La
casa de la imagen en es realidad un cobertizo. La luz del mediodía
quizá no permita mostrar del todo claro su color rosa, pero es rosa.
La casa rosa, pensé, la Big Pink de Woodstock o de por allá arriba
sobre la que hemos leído tanto y de donde hace casi cincuenta años
Bob, Robbie, Rick, Garth, Richard y Levon sacaron una música que no
es posible olvidar. No, no es la misma.
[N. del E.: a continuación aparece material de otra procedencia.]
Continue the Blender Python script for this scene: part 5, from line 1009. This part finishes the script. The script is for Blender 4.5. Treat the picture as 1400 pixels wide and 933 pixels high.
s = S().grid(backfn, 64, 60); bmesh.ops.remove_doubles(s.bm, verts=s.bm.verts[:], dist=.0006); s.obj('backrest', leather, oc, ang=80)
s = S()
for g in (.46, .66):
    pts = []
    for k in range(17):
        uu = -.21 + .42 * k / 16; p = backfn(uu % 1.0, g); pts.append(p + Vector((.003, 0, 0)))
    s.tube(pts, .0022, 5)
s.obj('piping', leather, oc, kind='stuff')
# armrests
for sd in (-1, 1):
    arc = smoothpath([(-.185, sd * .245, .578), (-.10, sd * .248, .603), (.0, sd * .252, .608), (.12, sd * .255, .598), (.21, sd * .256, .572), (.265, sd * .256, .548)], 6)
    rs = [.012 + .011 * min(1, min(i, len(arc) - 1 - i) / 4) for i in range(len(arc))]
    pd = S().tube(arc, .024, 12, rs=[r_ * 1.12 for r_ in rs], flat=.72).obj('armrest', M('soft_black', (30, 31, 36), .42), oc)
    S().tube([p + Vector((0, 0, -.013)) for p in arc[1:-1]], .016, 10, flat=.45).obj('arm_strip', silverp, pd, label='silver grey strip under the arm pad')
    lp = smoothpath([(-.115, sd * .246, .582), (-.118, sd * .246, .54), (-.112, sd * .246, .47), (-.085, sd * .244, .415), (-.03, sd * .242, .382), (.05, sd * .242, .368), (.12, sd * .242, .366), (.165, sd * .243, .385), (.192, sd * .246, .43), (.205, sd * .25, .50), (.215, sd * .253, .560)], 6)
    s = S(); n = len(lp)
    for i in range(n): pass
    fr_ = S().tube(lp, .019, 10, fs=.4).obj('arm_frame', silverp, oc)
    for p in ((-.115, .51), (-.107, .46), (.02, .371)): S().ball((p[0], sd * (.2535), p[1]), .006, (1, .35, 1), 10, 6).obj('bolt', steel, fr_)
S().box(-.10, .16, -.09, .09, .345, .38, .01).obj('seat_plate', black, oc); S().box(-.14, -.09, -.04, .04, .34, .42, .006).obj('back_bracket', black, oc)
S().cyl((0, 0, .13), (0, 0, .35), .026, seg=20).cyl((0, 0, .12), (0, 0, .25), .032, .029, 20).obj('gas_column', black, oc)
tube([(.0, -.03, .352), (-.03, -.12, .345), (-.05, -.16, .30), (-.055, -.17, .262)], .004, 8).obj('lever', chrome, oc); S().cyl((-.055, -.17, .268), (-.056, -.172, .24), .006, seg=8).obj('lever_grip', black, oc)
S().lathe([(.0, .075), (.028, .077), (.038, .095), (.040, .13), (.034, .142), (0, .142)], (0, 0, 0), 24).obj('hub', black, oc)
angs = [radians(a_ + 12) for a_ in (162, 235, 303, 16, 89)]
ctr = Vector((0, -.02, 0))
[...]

Esta casa rosa forma parte de
una pequeña finca en la ladera de un monte con vistas a la recogida
costa de Esteiro, en Muros, A Coruña, en la que he pasado unos días
del verano, parte de un paréntesis en la mitad del año, un periodo
desde el que mirar atrás con añoranza y apuntar adelante con
entereza y fe. Diez días de desconexión en los que apenas ha habido
música.
Miento
un poco. La música… Algo sí hubo, pero se cuenta con los dedos de
una mano y sobra uno. Ráfagas de música que rompen el silencio
virgen del campo mientras daba un paseo con el perro al caer la
noche. Algo nuevo de lo que no tuviese conocimiento antes, una
apuesta por la imagen sugerente de una portada o el sonido de un
nombre. Me quedo con la mitad de lo escuchado, trabajos de este año
desde ambas costas de los USA: en California, el primer álbum de
Scott Hirsch, miembro de Hiss Golden Messenger, titulado Blue rider
songs, que parece material de JJ Cale pasado por un filtro
atmosférico de ensueño; desde cerca de Woodstock precisamente, el
tercero de The Stray Birds, voces de campo y espacios abiertos, nada
extraordinarios pero agradables lejos de la rutina, bajo la
producción de Larry Campbell.
Cerrado
este paréntesis, volveremos a conectarnos.